Promuovo Inside Out 2.
E del resto, con un tale materiale di partenza, era davvero pensabile sbagliarlo? Un sequel così necessario che chiedeva di essere fatto. E così l’esplorazione della mente di Riley prosegue, in lungo, in largo, in profondità e nel tempo, aggiungendo nuove emozioni che sembrano essere nate per raggiungere la sensibilità del pubblico odierno. E a giudicare dai primi risultati ci stanno riuscendo, dando ossigeno ad una Disney Company profondamente scossa dagli eventi recenti.
Già nel 2015 questa idea aveva dimostrato potenziale: era il solito meccanismo dei sottomondi Pixar, quello che a Emeryville sanno fare meglio, ma portato ad un livello di sofisticazione superiore. Non più soltanto il giochino delle corrispondenze, ma una spruzzatina di neuroscienze, filosofia e narrazione metaforica, applicate ad un tema così universale da acchiappare tutti. E qui si prosegue in quel solco, con una sequela di trovate una più ispirata dell’altra, che ampliano in modo intrigante lo scenario, tanto da far desiderare a gran voce che il franchise prosegua.
Ecco, per dare un’idea di quanto abbiano fatto centro, sono riusciti a costruire un’impalcatura raffinata a complessa intorno ad alcuni dei temi più ruffiani e sentiti del nostro tempo (l’adolescenza, l’ansia, la dittatura), si sono aperti mille possibilità future, si sono concessi un po’ di sano divertimento giocando con le tecniche d’animazione e – cosa non scontata – sono riusciti a sfruttare in grande stile un po’ tutto il cast, che è un po’ quello che il secondo Toy Story era riuscito a migliorare del primo. Unico neo… la trama “esterna”, che pur rimanendo funzionale all’avventura interna, risulta un po’ limitata come scenario e tipo di eventi. Dopotutto la pubertà non si esaurisce in un campo scuola a tema hockey.

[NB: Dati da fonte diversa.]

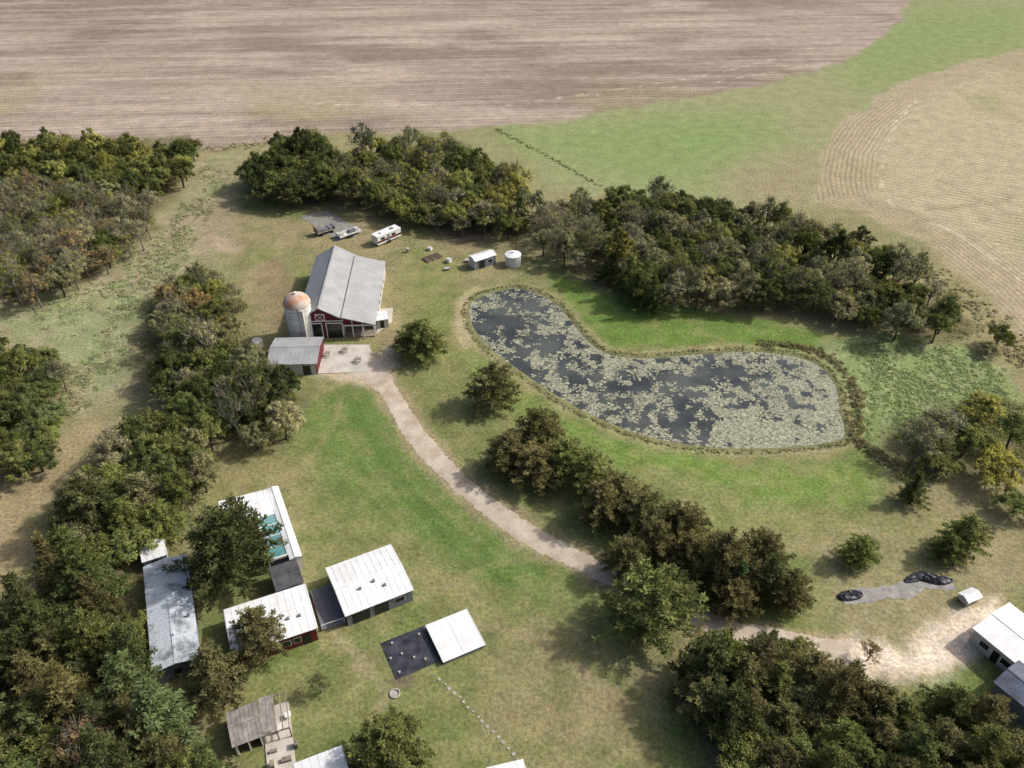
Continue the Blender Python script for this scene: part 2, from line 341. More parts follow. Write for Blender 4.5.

Ma sono davvero dettagli di fronte a quella che è a tutti gli effetti un’opera di gran valore.
Certo, c’è poi il lato oscuro di questo lieto evento. Veniamo da una sfilza di film d’animazione creativi, diversi, autoriali, messi in campo dai due principali studi d’animazione di casa Disney. Un tesoretto di film che per vari motivi sono andati incontro a spiacevoli vicissitudini, tanto da spingere la dirigenza a darci un taglio. Il successo di Inside Out 2, per quanto meritato, sembra confermare che la strada giusta sia quella di risolvere le crisi a suon di sequel, e getta ombre sul futuro. D’altra parte un suo flop avrebbe avuto conseguenze anche più devastanti per Pixar e per l’intero settore, motivo per cui… non c’è davvero niente di davvero “giusto” in cui sperare. Siamo in pieno Comma 22.